>> Begin

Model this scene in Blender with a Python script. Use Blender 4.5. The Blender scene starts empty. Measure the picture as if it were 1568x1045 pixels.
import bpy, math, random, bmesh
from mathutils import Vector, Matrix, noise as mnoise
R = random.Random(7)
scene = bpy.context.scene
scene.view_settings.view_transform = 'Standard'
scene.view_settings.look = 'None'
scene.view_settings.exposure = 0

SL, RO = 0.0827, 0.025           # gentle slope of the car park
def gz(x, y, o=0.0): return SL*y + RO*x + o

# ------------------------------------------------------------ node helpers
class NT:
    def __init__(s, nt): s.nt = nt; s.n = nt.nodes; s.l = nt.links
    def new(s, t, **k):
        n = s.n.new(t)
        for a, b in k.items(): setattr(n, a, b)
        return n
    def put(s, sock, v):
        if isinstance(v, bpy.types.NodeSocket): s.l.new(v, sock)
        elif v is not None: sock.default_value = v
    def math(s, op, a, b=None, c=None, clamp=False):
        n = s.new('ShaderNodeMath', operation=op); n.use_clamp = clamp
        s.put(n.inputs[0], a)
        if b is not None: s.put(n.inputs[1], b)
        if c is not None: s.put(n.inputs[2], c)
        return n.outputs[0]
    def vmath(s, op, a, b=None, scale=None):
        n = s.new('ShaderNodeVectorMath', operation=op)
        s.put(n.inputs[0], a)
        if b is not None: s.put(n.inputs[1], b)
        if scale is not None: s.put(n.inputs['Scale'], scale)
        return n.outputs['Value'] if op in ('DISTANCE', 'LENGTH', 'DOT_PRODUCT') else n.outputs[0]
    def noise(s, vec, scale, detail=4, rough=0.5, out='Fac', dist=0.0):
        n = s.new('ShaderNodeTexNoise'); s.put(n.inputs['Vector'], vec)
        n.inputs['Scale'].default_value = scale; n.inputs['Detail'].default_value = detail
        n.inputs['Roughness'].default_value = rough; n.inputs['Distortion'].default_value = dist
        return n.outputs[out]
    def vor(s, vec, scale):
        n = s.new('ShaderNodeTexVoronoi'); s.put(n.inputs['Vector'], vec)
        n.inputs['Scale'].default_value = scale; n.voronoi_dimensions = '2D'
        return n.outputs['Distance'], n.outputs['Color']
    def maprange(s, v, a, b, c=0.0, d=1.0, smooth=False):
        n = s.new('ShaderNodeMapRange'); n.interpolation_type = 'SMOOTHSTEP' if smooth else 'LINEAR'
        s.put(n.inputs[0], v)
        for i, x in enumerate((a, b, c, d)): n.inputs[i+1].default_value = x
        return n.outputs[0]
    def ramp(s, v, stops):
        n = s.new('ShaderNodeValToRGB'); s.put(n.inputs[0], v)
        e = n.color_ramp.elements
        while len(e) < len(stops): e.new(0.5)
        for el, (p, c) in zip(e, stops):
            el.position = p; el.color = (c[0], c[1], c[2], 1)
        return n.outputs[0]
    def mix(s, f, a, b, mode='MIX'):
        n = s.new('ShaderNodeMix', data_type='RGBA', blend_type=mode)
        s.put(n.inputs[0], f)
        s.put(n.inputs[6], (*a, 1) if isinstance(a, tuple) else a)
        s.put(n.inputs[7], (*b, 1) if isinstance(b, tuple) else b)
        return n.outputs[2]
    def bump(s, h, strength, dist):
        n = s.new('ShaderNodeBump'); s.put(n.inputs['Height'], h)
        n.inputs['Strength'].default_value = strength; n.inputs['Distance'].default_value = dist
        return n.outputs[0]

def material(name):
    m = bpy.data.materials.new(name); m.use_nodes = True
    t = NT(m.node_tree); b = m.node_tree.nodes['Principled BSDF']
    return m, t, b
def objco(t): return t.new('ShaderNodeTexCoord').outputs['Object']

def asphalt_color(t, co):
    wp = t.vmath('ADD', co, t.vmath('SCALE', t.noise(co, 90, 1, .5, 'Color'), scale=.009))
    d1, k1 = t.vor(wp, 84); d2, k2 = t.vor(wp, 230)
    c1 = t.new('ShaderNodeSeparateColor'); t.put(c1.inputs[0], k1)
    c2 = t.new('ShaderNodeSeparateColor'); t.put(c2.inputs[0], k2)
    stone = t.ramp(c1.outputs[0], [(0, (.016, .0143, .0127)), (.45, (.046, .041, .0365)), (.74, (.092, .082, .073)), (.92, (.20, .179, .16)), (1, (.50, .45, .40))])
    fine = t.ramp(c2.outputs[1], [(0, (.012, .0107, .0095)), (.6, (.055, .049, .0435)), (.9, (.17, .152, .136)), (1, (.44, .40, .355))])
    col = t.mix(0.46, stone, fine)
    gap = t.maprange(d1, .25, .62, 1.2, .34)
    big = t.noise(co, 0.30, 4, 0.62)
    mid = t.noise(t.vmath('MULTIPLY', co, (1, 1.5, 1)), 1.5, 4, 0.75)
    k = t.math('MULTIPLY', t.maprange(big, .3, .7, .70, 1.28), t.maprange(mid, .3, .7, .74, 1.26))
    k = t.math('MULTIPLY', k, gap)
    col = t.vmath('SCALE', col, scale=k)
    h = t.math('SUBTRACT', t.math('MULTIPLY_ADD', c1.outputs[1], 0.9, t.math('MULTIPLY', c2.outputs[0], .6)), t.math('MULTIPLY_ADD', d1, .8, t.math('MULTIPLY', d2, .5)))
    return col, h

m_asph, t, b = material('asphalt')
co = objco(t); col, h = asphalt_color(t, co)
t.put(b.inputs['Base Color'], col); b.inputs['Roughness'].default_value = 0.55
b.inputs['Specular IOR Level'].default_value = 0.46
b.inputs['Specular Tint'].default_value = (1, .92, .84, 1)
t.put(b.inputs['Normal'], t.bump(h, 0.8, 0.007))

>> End

Transcribe the material exactly as it reads.

Model this scene in Blender with a Python script. Use Blender 4.5. The Blender scene starts empty. Measure the picture as if it were 1568x1045 pixels.
import bpy, math, random, bmesh
from mathutils import Vector, Matrix, noise as mnoise
R = random.Random(7)
scene = bpy.context.scene
scene.view_settings.view_transform = 'Standard'
scene.view_settings.look = 'None'
scene.view_settings.exposure = 0

SL, RO = 0.0827, 0.025           # gentle slope of the car park
def gz(x, y, o=0.0): return SL*y + RO*x + o

# ------------------------------------------------------------ node helpers
class NT:
    def __init__(s, nt): s.nt = nt; s.n = nt.nodes; s.l = nt.links
    def new(s, t, **k):
        n = s.n.new(t)
        for a, b in k.items(): setattr(n, a, b)
        return n
    def put(s, sock, v):
        if isinstance(v, bpy.types.NodeSocket): s.l.new(v, sock)
        elif v is not None: sock.default_value = v
    def math(s, op, a, b=None, c=None, clamp=False):
        n = s.new('ShaderNodeMath', operation=op); n.use_clamp = clamp
        s.put(n.inputs[0], a)
        if b is not None: s.put(n.inputs[1], b)
        if c is not None: s.put(n.inputs[2], c)
        return n.outputs[0]
    def vmath(s, op, a, b=None, scale=None):
        n = s.new('ShaderNodeVectorMath', operation=op)
        s.put(n.inputs[0], a)
        if b is not None: s.put(n.inputs[1], b)
        if scale is not None: s.put(n.inputs['Scale'], scale)
        return n.outputs['Value'] if op in ('DISTANCE', 'LENGTH', 'DOT_PRODUCT') else n.outputs[0]
    def noise(s, vec, scale, detail=4, rough=0.5, out='Fac', dist=0.0):
        n = s.new('ShaderNodeTexNoise'); s.put(n.inputs['Vector'], vec)
        n.inputs['Scale'].default_value = scale; n.inputs['Detail'].default_value = detail
        n.inputs['Roughness'].default_value = rough; n.inputs['Distortion'].default_value = dist
        return n.outputs[out]
    def vor(s, vec, scale):
        n = s.new('ShaderNodeTexVoronoi'); s.put(n.inputs['Vector'], vec)
        n.inputs['Scale'].default_value = scale; n.voronoi_dimensions = '2D'
        return n.outputs['Distance'], n.outputs['Color']
    def maprange(s, v, a, b, c=0.0, d=1.0, smooth=False):
        n = s.new('ShaderNodeMapRange'); n.interpolation_type = 'SMOOTHSTEP' if smooth else 'LINEAR'
        s.put(n.inputs[0], v)
        for i, x in enumerate((a, b, c, d)): n.inputs[i+1].default_value = x
        return n.outputs[0]
    def ramp(s, v, stops):
        n = s.new('ShaderNodeValToRGB'); s.put(n.inputs[0], v)
        e = n.color_ramp.elements
        while len(e) < len(stops): e.new(0.5)
        for el, (p, c) in zip(e, stops):
            el.position = p; el.color = (c[0], c[1], c[2], 1)
        return n.outputs[0]
    def mix(s, f, a, b, mode='MIX'):
        n = s.new('ShaderNodeMix', data_type='RGBA', blend_type=mode)
        s.put(n.inputs[0], f)
        s.put(n.inputs[6], (*a, 1) if isinstance(a, tuple) else a)
        s.put(n.inputs[7], (*b, 1) if isinstance(b, tuple) else b)
        return n.outputs[2]
    def bump(s, h, strength, dist):
        n = s.new('ShaderNodeBump'); s.put(n.inputs['Height'], h)
        n.inputs['Strength'].default_value = strength; n.inputs['Distance'].default_value = dist
        return n.outputs[0]

def material(name):
    m = bpy.data.materials.new(name); m.use_nodes = True
    t = NT(m.node_tree); b = m.node_tree.nodes['Principled BSDF']
    return m, t, b
def objco(t): return t.new('ShaderNodeTexCoord').outputs['Object']

def asphalt_color(t, co):
    wp = t.vmath('ADD', co, t.vmath('SCALE', t.noise(co, 90, 1, .5, 'Color'), scale=.009))
    d1, k1 = t.vor(wp, 84); d2, k2 = t.vor(wp, 230)
    c1 = t.new('ShaderNodeSeparateColor'); t.put(c1.inputs[0], k1)
    c2 = t.new('ShaderNodeSeparateColor'); t.put(c2.inputs[0], k2)
    stone = t.ramp(c1.outputs[0], [(0, (.016, .0143, .0127)), (.45, (.046, .041, .0365)), (.74, (.092, .082, .073)), (.92, (.20, .179, .16)), (1, (.50, .45, .40))])
    fine = t.ramp(c2.outputs[1], [(0, (.012, .0107, .0095)), (.6, (.055, .049, .0435)), (.9, (.17, .152, .136)), (1, (.44, .40, .355))])
    col = t.mix(0.46, stone, fine)
    gap = t.maprange(d1, .25, .62, 1.2, .34)
    big = t.noise(co, 0.30, 4, 0.62)
    mid = t.noise(t.vmath('MULTIPLY', co, (1, 1.5, 1)), 1.5, 4, 0.75)
    k = t.math('MULTIPLY', t.maprange(big, .3, .7, .70, 1.28), t.maprange(mid, .3, .7, .74, 1.26))
    k = t.math('MULTIPLY', k, gap)
    col = t.vmath('SCALE', col, scale=k)
    h = t.math('SUBTRACT', t.math('MULTIPLY_ADD', c1.outputs[1], 0.9, t.math('MULTIPLY', c2.outputs[0], .6)), t.math('MULTIPLY_ADD', d1, .8, t.math('MULTIPLY', d2, .5)))
    return col, h

m_asph, t, b = material('asphalt')
co = objco(t); col, h = asphalt_color(t, co)
t.put(b.inputs['Base Color'], col); b.inputs['Roughness'].default_value = 0.55
b.inputs['Specular IOR Level'].default_value = 0.46
b.inputs['Specular Tint'].default_value = (1, .92, .84, 1)
t.put(b.inputs['Normal'], t.bump(h, 0.8, 0.007))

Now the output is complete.